Jul 8, 2005

Cis, boom, ba

Since I've recently been appointed head of the wind and brass department and Principal guest conductor of the Chicago College of Performing Arts of Roosevelt University, I thought it was time to trumpet (trombone) the qualities of my school (and alma mater,) because of the excellent program for aspiring performance musicians they have created. I also want to talk about the trombone studio that I am responsible for, and with which I take pride in.

I run the trombone studio on the European model, that is to say it is a trombone class where as many people attend together at one time in order to cover more ground and have people get used to performing in front of others. I usually do this over a 2 day period, with about 4 students coming each day. This gives a student the possibility of a potential 8 hours a week access to me as trombone instructor. I do a lot of playing to demonstrate the things I teach, because I believe letting the student hear something you are trying to get across is the best way to communicate an idea. Besides, it's a great challenge for a teacher to pick up the horn cold every time and sound good enough to convince people that you should be the teacher! Which brings me to one of the most important things I try to impart to my students; the biggest problem we have as trombone players is sounding warmed up when we're not, because the chances are in an orchestral setting your never going to be warmed up because we don't play often enough to feel warmed up. I try to get people to develop such a strong mental concept that their sound is always there no matter how their embouchure's feel. Sometimes we will do what I call round-robin exercises, in which we pass around a passage from player to player (even me,) to see how much better it can get by hearing other players trying their best. Of course we spend an appropriate amount of time preparing students for auditions, because most of our students want to pursue playing careers and I wouldn't want it any other way. Besides that no one should become a teacher without some experience as a performer, because you couldn't relate to someone preparing for an audition or solo performance unless you went through it yourself.

One of the most valuable and unique courses offered by CCPA is the mock audition class. This class is designed to prepare students for orchestral auditions and tries to reproduce the conditions that players will encounter in real auditions. Needless to say this is one of the most valuable courses a budding orchestral player will ever experience. There is also an Orchestral Studies program, for those students of a high proficiency, focusing on an advanced course for preparation to an orchestral playing career, something unique in college curriculum.
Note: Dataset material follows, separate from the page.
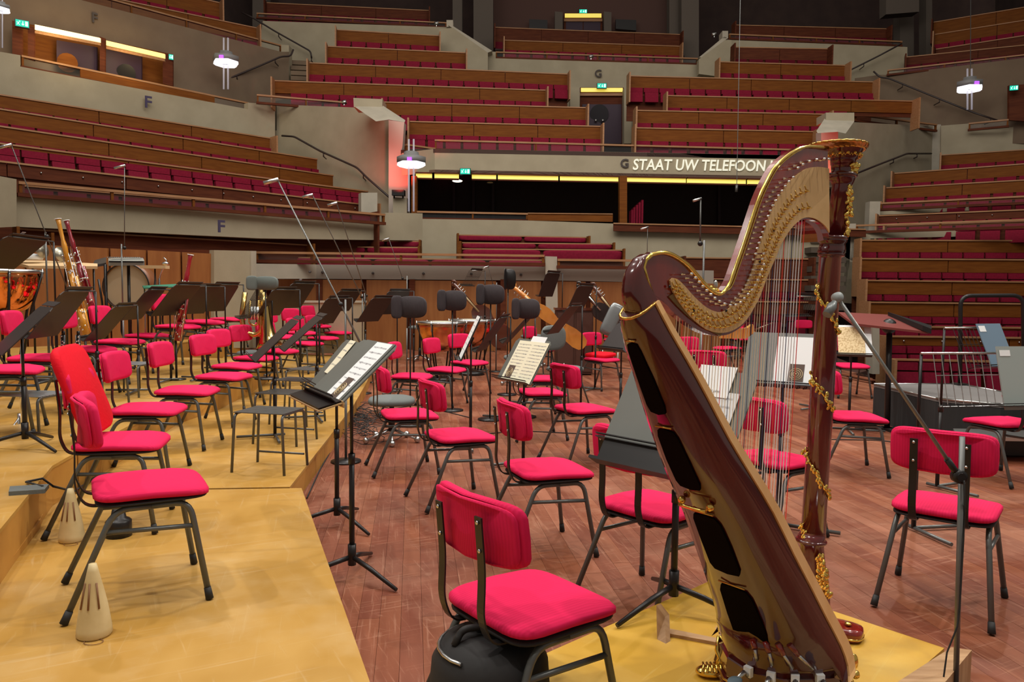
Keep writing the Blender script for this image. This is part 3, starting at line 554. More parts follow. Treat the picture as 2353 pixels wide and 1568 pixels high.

Another new course introduced this year will be the wind repertory class. This is a course designed for wind players that will cover some of the most important repertoire for winds and brass in the orchestral literature and gives players a chance to read music not covered in the full orchestra. It is also valuable because most of normal orchestral rehearsal time is taken up with string issues because of the sheer volume of notes they play, therefore rarely going beneath the surface of the problems of wind instrument players. In addition there is a wind ensemble and brass ensemble program as well as chamber music and opera. Every year there is a gala concert performed in the world famous Auditorium Theater, one of the world's great concert and opera halls.

CCPA has assembled one of the strongest instrumental faculties in the world and includes top orchestral musicians as well as soloists.